A "tephi" what ? If you are a pilot or a meteorologist, you are about the only people on this planet able to decipher this very useful chart. Click on the link below fo a typical tephigram issued by the SAWB :

On the tephigram you will see myriads of criss-crossing lines - they will be explained, but all this diagram really is telling us what the conditions are like from the surface to the upper atmosphere. It is essentailly an energy diagram. It tells us which layers are moist and which are dry, and what the winds are doing at certain altitudes. Data collected by a weather balloon and radiosonde is plotted on a tephigram.

Let's look at individual features of the tephigram :

  • dry Bulb temperature sounding line
  • dewpoint temperature sounding line
  • significant levels
  • flight Levels
  • temperature lines (vertical)
  • potential temperature lines (horizontal)
  • pressure level lines (curving from bottom left to upper right)

The lines on the tephigram all represent a particular atmospheric variable, and so let's look at them all individually without the sounding data plotted on it.

This it the tephigram plot with all the lines on it, but without any data plotted on it. There are essentially 5 lines on the tephigram :

  • horizontal lines = dry adiabats (lines of equal potential temp in Kelvin)
  • vertical lines = isotherms (lines of equal temperature measured in °C)
  • bottom left to upper right curving lines = isobars (lines of equal pressure in hPa)
  • top left to bottom right = wet adiabats (lines of equal equivalent potential temp in Kelvin)
  • dashed diagonal lines = saturated mixing ratio (lines of equal water vapour content in g/kg)
Wow, what does all that mean you wonder...let's look at all individually and explain what we mean.

Firstly, an adiabatic process is one where no transfer of heat takes place. For instance, if if you took a parcel of air and made it rise into the atmosphere, it will cool as it expands (since pressure decreases with height), but no heat is gained or lost, sure the temperature drops, but that is a result of the air molecules being further apart, and not owing to heat loss. Heat is only lost during diabatic processes such as evaporation and condensation.

Bergwinds are the best examples of adiabatic processes ! It is the reverse of the process of a parcel of air rising, expanding and cooling - a parcel of air brought to the surface from higher in the atmosphere, will compress and the temperature will increase at 10°C per 1000m as it descends. So how does this help me on the tephigram. Well, the process just described with bergwinds, is usefull - air at a high altitude if brought to 1000m will have a certain temperature, called the potential temperature which is an indication as to the amount of energy in the atmosphere. How would you calculate potential temperature - well, we will explain at the end...

These lines represent the temperature of the atmosphere.

These lines represent the pressure of the atmosphere.

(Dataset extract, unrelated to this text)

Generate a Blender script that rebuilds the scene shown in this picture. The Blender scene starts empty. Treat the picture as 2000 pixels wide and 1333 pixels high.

We have already described what an adiabatic process is, and the explanations above assumed a DRY atmosphere. A wet adiabatic process is a pseudo-adiabatic process in reality, since there is a slight heat transfer, but we will explain this now. What if a parcel of air that rises and cools at 10°C per 1000m has moisture in it (like in the real world). You should know that as air cools, its capacity to hold moisture decreases and at a certain temperature (called the dewpoint temperature) the water vapour will undergo a phase change, i.e. it will condense into the liquid form and form cloud or fog droplets. If this parcel of air continues to rise, it cools less quickly, since condensation has released heat into the environent, i.e. air around the parcel, so it only cools at about 6.5«C per 1000m until all the moisture is condensed out of the parcel. When that happens, it will be dry and continue cooling at the dry adiabatic rate, called a lapse rate of 10°C per 1000m if it is still rising.

However, let's say that we want to know how much energy there is in the atmosphere (which is always moist) and let's assume that we choose a parcel of air in a cloud and bring it to 1000m. Well, it will warm at 6.5°C per 1000m, and not at 10°C per 1000m since as it warms the water will evaporate, a process that needs heat to occur, so 3.5°C per 1000m goes into evaporating the water back into vapour. When that parcel finally reaches 1000m the temperature it now has is known as the equivalent potential temperature and is a better measure of the energy in the real atmosphere, than the potential temperature descirbed before.

Finally, the last of the lines - the mixing ratio lines. Mixing ratio merely refers to the amount of water vapour (grams) in the atmosphere per kilogram of air and is a great measure of the direct amount of water vapour in the atmosphere.

So, we release a weather balloon with a radiosonde that collects the following data every 10 seconds or less as it rises :

  • temperature
  • pressure
  • humidity
  • wind direction and speed

So at almost every point in the atmosphere, we know the temperature, pressure, water vapor content and what the winds are doing.

We plot the temperature measured by the radiosonde against the pressure it was measured at, and soon we will have the temperature line you saw on the first figure. We also then plot the dewpoint line which is calculated from the humidity measurements. Finally the wind data is plotted at certain significant levels (i.e. 850 hPa, 700 hPa, 500 hPa, 400 hPa, 300 hPa, 200 hPa and 100 hPa) or at predetermined flight levels and these winds are plotted in the same manor that station model winds are plotted.

Many, many different atmospheric variables essential to forecasting can be calculated from the tephigram. These inlude stability indices, thunderstorm likelihoods, inversions, how quickly thunderstorms are likely to develop in the day, how strong the SE wind will blow in Cape Town and many other vairables. The tephigram in the first figure, shows a moist layer and a dry layer - where the two dark lines are closer together, the more moist the atmosphere, the further apart, the drier the atmosphere. Needless to say, to try and explain exactly how these variables are calculated, would only be of interest to pilots and meteorologists, and are difficult to explain in the context of this article.